Former U.S. President Jimmy Carter is urging incumbent President Barack Obama to support an anti-Israel resolution at the United Nations Security Council that would allow the Palestinian Authority to evade its obligation to negotiate a final status agreement and skip directly to independent statehood.
The obligation to negotiate via direct talks with Israel was enshrined in the internationally-recognized Oslo Accords signed between Israel and the Palestinian Authority in the early 1990s. But the Ramallah government has spent the intervening years working to avoid its contractual obligations — the first of which mandate the abolition of incitement to violence and terror against Jews and Israelis and demand direct talks to negotiate a final status agreement.
Instead, representatives for the Palestinian Authority made monumental and successful efforts to evade those responsibilities via proxies in the United Nations General Assembly who helped the entity to methodically upgrade its status unilaterally at the world body without having to negotiate at all.
Now Jimmy Carter, known for years as an advocate on behalf of Gaza’s terrorist leadership and that of the Palestinian Authority in Ramallah, is once again intervening to use his influence in the region.

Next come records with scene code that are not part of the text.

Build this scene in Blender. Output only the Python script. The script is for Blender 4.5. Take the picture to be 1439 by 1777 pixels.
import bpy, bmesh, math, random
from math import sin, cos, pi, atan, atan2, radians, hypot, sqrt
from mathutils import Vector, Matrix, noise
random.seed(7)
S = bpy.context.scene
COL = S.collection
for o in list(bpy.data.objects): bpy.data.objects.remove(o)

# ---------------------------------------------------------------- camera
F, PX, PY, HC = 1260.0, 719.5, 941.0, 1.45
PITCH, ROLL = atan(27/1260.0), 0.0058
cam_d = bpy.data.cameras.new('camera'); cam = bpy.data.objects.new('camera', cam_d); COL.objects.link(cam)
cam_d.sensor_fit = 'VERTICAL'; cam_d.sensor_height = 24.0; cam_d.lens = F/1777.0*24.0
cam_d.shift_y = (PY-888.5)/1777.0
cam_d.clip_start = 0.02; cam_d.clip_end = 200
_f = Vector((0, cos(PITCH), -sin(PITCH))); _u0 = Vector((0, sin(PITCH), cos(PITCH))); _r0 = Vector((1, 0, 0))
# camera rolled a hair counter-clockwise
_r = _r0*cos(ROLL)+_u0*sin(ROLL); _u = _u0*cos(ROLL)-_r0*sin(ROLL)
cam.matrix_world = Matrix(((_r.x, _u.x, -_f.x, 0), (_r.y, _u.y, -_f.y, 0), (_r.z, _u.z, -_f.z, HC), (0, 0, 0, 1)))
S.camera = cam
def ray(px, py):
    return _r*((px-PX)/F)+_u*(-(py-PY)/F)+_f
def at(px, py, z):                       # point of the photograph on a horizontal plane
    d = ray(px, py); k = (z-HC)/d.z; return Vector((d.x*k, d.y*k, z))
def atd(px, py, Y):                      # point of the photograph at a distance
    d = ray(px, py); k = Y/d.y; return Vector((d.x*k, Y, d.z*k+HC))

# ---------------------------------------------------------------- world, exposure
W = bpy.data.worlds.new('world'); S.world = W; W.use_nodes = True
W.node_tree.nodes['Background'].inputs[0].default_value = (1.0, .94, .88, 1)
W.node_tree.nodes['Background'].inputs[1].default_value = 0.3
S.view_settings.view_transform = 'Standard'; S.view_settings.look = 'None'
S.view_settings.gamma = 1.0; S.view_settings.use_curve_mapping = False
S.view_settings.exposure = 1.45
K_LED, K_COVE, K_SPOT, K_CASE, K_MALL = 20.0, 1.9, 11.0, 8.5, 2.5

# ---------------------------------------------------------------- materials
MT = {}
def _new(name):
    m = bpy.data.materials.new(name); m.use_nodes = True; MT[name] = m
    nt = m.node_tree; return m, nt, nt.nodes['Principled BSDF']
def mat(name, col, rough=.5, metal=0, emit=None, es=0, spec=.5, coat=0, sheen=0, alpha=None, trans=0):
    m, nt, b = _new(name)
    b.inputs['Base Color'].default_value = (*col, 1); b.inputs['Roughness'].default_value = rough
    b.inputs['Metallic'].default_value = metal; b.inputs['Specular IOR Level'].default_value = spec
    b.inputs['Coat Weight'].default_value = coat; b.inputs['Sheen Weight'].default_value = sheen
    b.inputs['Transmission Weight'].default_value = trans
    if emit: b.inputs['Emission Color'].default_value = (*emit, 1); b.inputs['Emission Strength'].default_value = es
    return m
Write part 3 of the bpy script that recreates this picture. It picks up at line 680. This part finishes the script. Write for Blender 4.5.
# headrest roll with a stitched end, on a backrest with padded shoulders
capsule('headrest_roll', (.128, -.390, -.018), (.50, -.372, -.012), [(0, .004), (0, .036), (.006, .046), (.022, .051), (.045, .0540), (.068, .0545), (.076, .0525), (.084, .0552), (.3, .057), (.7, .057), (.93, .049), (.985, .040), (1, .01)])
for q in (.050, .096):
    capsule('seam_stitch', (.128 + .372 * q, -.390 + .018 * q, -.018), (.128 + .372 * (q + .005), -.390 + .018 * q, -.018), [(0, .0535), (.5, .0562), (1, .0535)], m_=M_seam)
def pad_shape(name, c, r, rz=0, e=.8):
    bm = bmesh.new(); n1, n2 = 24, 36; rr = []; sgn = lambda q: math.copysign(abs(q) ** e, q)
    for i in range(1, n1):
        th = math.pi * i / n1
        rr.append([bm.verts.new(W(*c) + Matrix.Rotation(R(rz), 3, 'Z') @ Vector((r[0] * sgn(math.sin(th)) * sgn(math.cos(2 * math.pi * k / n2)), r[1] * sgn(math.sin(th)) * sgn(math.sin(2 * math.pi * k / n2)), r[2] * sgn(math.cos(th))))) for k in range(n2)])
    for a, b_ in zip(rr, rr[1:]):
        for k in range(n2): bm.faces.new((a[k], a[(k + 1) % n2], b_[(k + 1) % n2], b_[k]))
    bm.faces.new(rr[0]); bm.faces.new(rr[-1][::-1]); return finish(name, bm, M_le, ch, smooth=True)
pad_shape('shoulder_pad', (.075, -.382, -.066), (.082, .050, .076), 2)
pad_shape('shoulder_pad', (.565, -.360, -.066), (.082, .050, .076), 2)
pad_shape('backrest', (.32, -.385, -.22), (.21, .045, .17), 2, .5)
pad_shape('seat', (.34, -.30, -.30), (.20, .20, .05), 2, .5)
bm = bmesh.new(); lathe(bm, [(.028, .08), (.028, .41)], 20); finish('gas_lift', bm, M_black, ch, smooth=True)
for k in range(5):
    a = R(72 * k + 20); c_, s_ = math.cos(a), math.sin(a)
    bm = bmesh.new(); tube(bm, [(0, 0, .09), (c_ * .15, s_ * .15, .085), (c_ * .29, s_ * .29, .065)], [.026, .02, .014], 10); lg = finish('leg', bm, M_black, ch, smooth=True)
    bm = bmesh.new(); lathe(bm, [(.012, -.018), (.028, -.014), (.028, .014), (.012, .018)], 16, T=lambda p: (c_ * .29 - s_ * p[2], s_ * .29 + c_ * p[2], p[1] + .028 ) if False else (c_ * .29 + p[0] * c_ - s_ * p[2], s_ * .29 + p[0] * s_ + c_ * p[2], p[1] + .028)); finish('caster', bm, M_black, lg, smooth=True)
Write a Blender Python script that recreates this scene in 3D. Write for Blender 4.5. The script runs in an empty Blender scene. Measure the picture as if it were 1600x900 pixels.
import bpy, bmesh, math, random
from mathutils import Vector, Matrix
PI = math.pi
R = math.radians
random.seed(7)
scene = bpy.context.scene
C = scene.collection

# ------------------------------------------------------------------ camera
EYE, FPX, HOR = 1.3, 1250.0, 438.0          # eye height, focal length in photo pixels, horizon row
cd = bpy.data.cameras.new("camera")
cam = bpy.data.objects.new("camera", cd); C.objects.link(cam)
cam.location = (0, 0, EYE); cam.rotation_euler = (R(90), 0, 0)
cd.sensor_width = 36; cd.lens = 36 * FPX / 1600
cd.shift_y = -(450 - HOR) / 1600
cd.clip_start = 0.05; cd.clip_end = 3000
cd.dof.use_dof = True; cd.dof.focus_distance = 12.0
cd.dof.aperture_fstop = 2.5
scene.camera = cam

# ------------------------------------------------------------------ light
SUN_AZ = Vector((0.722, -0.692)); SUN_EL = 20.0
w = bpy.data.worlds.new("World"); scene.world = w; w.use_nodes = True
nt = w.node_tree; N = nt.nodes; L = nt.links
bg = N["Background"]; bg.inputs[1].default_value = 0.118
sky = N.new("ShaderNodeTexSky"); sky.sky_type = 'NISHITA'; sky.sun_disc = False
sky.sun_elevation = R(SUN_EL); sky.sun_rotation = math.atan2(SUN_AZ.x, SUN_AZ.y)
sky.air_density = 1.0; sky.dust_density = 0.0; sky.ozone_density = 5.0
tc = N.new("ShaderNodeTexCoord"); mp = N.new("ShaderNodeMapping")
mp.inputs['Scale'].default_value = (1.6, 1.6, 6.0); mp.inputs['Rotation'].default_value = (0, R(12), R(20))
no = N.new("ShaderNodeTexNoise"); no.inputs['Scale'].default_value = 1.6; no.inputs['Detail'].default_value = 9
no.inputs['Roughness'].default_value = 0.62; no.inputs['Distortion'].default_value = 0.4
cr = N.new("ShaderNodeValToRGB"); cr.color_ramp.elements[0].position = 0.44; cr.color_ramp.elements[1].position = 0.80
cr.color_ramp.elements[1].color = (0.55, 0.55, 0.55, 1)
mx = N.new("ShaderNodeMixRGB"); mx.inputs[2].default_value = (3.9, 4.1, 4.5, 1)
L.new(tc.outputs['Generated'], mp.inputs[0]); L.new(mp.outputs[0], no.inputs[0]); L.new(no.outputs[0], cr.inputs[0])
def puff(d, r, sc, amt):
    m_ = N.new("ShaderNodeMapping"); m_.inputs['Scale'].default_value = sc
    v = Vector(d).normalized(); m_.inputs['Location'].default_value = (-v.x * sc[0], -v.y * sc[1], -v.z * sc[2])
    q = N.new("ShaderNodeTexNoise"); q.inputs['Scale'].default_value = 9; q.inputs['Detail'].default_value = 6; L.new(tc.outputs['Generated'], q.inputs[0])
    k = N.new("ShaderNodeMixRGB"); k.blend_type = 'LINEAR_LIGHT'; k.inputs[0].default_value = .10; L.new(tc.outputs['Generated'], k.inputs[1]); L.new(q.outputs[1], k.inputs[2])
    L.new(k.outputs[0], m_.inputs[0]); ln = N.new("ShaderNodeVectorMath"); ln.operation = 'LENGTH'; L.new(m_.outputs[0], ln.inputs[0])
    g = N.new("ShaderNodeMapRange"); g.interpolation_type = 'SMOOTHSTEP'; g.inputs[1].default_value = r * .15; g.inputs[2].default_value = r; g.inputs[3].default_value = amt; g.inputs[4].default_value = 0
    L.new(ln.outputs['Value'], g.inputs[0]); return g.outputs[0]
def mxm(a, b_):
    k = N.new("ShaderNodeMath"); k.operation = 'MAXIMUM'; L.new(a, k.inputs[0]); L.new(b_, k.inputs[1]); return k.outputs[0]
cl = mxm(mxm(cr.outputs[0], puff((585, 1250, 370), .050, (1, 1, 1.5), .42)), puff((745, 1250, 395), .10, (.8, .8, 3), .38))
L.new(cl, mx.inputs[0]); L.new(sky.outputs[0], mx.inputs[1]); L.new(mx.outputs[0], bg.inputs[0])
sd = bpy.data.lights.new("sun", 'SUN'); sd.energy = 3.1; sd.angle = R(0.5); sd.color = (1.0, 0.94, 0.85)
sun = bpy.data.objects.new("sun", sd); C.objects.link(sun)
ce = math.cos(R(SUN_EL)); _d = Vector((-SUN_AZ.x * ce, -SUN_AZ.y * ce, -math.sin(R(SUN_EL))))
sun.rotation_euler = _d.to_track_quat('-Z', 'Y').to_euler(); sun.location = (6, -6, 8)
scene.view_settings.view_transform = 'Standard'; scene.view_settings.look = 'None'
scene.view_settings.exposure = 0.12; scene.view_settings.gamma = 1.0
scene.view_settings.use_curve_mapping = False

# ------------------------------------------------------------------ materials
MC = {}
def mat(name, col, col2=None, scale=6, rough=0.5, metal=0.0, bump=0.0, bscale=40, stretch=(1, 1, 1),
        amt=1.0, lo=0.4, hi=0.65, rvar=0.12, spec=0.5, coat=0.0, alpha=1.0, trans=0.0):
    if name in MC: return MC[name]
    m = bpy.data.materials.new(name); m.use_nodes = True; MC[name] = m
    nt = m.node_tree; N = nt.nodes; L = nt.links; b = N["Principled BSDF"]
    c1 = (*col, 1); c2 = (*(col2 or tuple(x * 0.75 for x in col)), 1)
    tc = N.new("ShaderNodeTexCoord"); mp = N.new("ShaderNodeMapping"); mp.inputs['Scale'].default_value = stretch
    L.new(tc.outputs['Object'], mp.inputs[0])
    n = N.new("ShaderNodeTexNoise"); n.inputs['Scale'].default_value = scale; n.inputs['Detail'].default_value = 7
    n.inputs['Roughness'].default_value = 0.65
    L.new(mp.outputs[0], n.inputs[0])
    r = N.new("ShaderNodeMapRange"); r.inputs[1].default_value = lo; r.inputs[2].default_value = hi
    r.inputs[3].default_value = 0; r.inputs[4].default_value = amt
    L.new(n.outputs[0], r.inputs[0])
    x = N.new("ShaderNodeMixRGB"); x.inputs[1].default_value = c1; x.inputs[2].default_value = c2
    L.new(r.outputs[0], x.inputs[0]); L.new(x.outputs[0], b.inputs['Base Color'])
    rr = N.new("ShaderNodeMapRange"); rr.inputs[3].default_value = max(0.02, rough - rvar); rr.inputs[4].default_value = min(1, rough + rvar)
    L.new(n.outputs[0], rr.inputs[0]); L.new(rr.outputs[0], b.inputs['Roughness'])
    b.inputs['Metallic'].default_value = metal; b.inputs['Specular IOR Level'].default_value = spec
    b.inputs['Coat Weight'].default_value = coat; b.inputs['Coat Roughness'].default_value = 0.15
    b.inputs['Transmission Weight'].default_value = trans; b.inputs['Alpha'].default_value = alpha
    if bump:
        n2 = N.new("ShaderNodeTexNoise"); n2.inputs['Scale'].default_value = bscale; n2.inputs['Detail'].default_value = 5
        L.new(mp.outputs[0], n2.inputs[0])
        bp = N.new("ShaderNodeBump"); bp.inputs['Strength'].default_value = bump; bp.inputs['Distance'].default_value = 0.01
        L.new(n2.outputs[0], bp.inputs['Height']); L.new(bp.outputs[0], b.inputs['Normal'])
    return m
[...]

This time, Carter wrote an op-ed in The New York Times to urge an outgoing president to use his final days to sell out America’s most loyal Middle Eastern ally at the UN.
“It has been President Obama’s aim to support a negotiated end to the conflict based on two states, living side by side in peace,” Carter wrote. “That prospect is now in grave doubt. I am convinced that the United States can still shape the future of the Israeli-Palestinian conflict before a change in presidents, but time is very short.
“The simple but vital step this administration must take before its term expires on Jan. 20 is to grant American diplomatic recognition to the state of Palestine, as 137 countries have already done, and help it achieve full United Nations membership.”
Carter also wrote that security guarantees “for both Israel and Palestine are imperative,” as if that were actually possible. Further measures, he wrote, “should include the demilitarization of the Palestinian state” but did not suggest how that might take place.